So, I'm just going to come out and say it: My mom's a friggin' genius. Now this kinda stands to reason – the woman had five kids and I, as the oldest, am hands down the dolt of the family. And no, I'm not being modest, nor am I trolling for compliments. My younger siblings are walking brains and they kindly tolerate my intellectual sluggishness. It would be impossible for my mother to produce people like my sisters and brother without having a few IQ points to spare.
But that's only a smidgen of my mom's genius. I have discovered now at my advanced age of 36 that my mother, with her sagely and pointed advice about boys, the pants of boys, the ill-thought desires of boys, and how to keep myself from getting dragged down into the the gutter by, well, boys – all have proved to be uncannily prescient and timely and inexplicably applicable to my chosen career as writer. Did I think her advice was out of line and idiotic when I was fifteen and hot under the collar? Yup. You betcha. Still, I could have saved myself a lot of grief if I had followed her advice when I was young, and to make up for it, I've begun to apply her advice to my work now and the results have been.....promising. Let me show you what I mean.
MAMA REGAN'S USEFUL TIPS FOR DATING, SEX AND CAREER DEVELOPMENT
Rule #1 Don't date boys until you're sixteen.
Did I follow it? Unfortunately, yes.
Career Applicability While this rule was grossly unfair (though, truth be told, it's not like the phone was ringing off the hook anyway. I was a late bloomer. Still, it was the principle of the thing that chafed.) what my mother was actually telling me was this: Settle down; don't rush; don't enter the fray until you have the confidence to protect yourself. I wrote before about my many, many mistakes I made in my early career, and how important they were at the beginning. Still, after a bunch of false starts, I stopped submitting for a while. I re-assessed my relationship with writing. I learned to trust myself and honor the work I did, and insist that I find markets that would treat my work with dignity and respect. My mother's rule was all about giving me a grace period in which I could learn to assess my own worth – as an individual, as a person worthy of love, as well as a sexual creature too. I needed to know my own value before handing my heart to the first schmo that came along. Which brings me to rule number two:
Rule #2 Don't Go Home With the First One Who Asks You
Did I follow it? Unfortunately, no.
Career Applicability Now, this is just good advice, and is routinely unfollowed by the girls of the world. If you listen carefully, you can hear a girl's heart breaking somewhere on earth every 0.000001 seconds. I could write volumes on how my Misspent Youth would have been drastically different and likely improved if I had only followed my mother's advice. However, years later, when I was first sending query letters for my book (which comes out next year! Squee!) I thought long and hard about my mother's advice. I even wrote those words on a huge sign and hung it over my desk. And you know what? When I got my first offer of representation, I didn't take it. And I didn't take the second one either. I wanted, more than anything else, to find an agent who believed in me one hundred percent. I figured, if I have that in my husband, I should have it with everyone I work with. Other writers I knew thought I was nuts. Still, it paid off. I got an offer of representation with an agent who was madly in love with my work. And love, my dears, makes all the difference.
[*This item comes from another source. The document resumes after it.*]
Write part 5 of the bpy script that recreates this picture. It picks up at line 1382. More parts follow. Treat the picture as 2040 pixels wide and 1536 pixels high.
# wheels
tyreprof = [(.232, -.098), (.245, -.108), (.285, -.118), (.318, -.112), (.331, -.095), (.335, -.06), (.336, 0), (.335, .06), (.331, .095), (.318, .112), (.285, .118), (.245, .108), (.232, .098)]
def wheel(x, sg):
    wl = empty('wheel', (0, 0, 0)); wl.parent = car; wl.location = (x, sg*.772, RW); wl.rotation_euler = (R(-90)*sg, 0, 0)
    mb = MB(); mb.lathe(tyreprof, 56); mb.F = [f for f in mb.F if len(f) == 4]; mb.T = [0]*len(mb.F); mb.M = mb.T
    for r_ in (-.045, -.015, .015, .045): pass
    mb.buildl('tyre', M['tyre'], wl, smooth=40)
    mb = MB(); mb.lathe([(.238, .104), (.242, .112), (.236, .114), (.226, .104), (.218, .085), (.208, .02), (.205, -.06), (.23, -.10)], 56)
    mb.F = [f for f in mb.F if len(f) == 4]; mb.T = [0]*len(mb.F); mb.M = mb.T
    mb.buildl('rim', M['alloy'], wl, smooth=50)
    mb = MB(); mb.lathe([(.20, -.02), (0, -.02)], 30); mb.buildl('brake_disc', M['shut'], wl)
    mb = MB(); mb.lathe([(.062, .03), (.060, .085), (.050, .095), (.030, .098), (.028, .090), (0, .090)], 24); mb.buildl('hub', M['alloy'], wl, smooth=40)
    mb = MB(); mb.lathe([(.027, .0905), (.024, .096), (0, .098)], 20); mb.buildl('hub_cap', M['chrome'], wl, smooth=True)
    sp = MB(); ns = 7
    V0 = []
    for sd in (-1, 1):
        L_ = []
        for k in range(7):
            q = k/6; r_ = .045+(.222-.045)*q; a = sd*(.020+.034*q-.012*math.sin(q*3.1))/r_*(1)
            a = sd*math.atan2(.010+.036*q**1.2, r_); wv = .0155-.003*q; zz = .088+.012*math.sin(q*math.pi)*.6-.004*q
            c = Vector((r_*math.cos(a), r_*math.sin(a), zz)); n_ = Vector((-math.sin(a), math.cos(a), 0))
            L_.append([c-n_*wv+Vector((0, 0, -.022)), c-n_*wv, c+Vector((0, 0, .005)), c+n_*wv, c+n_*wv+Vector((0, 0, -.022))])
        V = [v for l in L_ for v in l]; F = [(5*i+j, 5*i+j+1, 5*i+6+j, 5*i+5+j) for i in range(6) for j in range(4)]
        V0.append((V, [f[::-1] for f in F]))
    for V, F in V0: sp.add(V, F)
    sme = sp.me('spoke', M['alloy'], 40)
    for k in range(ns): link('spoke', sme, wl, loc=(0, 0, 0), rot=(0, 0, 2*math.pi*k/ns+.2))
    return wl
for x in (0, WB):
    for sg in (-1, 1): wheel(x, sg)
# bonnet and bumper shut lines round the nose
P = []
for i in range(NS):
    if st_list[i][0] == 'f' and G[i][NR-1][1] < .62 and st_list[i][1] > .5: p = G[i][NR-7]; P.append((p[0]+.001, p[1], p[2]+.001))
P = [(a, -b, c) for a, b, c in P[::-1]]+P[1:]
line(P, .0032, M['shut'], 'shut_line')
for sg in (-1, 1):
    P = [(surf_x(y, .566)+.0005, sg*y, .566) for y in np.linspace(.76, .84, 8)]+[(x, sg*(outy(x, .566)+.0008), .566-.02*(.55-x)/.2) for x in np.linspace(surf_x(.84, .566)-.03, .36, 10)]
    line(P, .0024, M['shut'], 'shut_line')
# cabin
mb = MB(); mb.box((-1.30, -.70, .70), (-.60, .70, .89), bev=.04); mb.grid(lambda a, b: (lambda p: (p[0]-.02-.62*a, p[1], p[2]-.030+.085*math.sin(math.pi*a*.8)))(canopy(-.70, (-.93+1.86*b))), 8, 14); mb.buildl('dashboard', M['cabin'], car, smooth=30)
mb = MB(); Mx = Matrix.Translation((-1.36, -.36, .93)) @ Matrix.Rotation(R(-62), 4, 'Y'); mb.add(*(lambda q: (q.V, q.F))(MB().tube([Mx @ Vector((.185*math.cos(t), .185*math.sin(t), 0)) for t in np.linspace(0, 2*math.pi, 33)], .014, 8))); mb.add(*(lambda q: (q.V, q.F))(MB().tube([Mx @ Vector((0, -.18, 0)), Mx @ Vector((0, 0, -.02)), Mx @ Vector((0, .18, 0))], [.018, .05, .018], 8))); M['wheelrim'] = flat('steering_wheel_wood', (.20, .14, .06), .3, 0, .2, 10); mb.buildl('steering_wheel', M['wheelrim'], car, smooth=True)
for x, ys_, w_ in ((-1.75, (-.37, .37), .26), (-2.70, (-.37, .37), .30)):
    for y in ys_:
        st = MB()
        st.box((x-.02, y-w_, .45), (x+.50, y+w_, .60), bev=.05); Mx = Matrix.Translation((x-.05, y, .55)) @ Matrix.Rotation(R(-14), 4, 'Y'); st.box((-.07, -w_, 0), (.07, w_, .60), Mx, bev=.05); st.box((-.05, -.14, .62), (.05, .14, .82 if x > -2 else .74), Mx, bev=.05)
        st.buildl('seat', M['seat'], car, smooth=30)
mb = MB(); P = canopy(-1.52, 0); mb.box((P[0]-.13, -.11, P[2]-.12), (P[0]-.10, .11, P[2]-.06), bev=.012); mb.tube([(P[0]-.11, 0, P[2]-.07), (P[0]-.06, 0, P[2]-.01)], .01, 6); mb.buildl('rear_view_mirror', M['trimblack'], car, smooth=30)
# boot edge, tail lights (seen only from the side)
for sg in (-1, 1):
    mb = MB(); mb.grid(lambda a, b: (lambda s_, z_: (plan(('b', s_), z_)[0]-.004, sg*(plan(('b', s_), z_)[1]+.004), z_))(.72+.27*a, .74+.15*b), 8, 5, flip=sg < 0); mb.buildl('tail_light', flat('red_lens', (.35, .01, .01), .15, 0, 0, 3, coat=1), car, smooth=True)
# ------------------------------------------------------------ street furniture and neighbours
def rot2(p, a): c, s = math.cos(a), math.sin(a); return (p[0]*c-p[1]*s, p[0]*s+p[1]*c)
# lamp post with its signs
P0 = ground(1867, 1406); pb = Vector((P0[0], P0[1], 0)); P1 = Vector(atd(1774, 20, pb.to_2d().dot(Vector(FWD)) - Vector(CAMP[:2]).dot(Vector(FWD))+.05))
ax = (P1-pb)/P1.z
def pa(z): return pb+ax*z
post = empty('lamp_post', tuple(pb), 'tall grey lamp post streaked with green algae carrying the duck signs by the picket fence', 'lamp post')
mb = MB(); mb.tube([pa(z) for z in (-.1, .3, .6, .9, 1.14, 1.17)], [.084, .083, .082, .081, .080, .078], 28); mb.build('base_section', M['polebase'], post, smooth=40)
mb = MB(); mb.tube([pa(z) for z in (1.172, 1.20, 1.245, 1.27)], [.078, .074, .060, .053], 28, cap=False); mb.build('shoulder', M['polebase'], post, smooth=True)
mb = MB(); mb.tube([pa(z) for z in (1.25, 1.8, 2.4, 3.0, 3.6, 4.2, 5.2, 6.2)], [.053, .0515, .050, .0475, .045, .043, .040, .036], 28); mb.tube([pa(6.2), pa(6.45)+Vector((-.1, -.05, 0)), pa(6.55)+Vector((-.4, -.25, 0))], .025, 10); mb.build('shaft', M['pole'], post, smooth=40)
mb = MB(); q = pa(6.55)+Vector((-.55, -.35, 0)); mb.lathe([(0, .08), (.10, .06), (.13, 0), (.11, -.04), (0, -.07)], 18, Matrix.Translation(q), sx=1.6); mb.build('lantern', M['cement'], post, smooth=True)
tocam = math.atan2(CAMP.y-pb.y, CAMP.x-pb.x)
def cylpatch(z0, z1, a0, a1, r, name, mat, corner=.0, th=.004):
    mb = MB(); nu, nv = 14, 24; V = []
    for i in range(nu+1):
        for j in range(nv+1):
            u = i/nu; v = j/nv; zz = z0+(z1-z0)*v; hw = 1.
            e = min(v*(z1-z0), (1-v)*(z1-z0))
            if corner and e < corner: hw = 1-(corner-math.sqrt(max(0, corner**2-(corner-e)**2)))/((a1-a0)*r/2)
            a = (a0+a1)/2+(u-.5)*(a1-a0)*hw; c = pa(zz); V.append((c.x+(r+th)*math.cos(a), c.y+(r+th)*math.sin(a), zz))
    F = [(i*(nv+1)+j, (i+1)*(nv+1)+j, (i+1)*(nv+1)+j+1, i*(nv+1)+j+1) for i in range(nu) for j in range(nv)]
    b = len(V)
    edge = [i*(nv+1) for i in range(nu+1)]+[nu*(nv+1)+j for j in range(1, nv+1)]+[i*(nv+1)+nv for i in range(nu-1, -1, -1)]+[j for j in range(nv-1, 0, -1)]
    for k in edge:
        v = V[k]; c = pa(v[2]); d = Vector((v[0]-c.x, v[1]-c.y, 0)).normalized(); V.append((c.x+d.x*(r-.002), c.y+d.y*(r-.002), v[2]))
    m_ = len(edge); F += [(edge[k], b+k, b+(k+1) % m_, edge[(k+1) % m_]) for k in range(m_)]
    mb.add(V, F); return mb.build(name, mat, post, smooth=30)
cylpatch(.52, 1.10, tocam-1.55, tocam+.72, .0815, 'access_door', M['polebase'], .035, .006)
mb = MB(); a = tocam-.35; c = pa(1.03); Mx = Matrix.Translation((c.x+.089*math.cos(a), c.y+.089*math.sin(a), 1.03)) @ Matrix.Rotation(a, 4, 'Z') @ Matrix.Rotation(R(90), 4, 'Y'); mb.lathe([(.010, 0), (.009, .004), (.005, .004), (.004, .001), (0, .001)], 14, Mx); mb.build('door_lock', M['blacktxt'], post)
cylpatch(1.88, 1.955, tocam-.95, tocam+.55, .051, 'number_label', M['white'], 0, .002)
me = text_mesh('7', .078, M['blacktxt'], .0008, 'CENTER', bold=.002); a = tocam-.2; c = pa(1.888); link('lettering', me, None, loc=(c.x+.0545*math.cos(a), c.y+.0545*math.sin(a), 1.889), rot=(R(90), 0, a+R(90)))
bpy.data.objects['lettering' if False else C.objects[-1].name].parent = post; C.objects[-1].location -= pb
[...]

Rule #3 If You Think Your Panties Might Be On Fire, It's Best To Leave The Room
Did I follow it? What do you think? (sigh)
Career applicability My mom's a big believer in “yoga breathing” she calls it. Or, in other words, when the excitement rises, the best thing a person can do is to breathe through it, find that one calm spot in the maelstrom, and greet passion with a sigh. This business is not for the faint of heart. There are dizzying highs and crushing lows and people breathing down your neck wanting things yesterday and people who get pissed at you for your inappropriate use of the word “scimitar” or an apparent cruelty to bunnies, or your shoddy dialogue or whatever. Whenever I find myself being pressured into a decision – either by myself or by someone else – I think about my mom's advice. And, because I didn't follow it when I was young (with, alas, disastrous consequences) you bet your sweet arse that I follow it now.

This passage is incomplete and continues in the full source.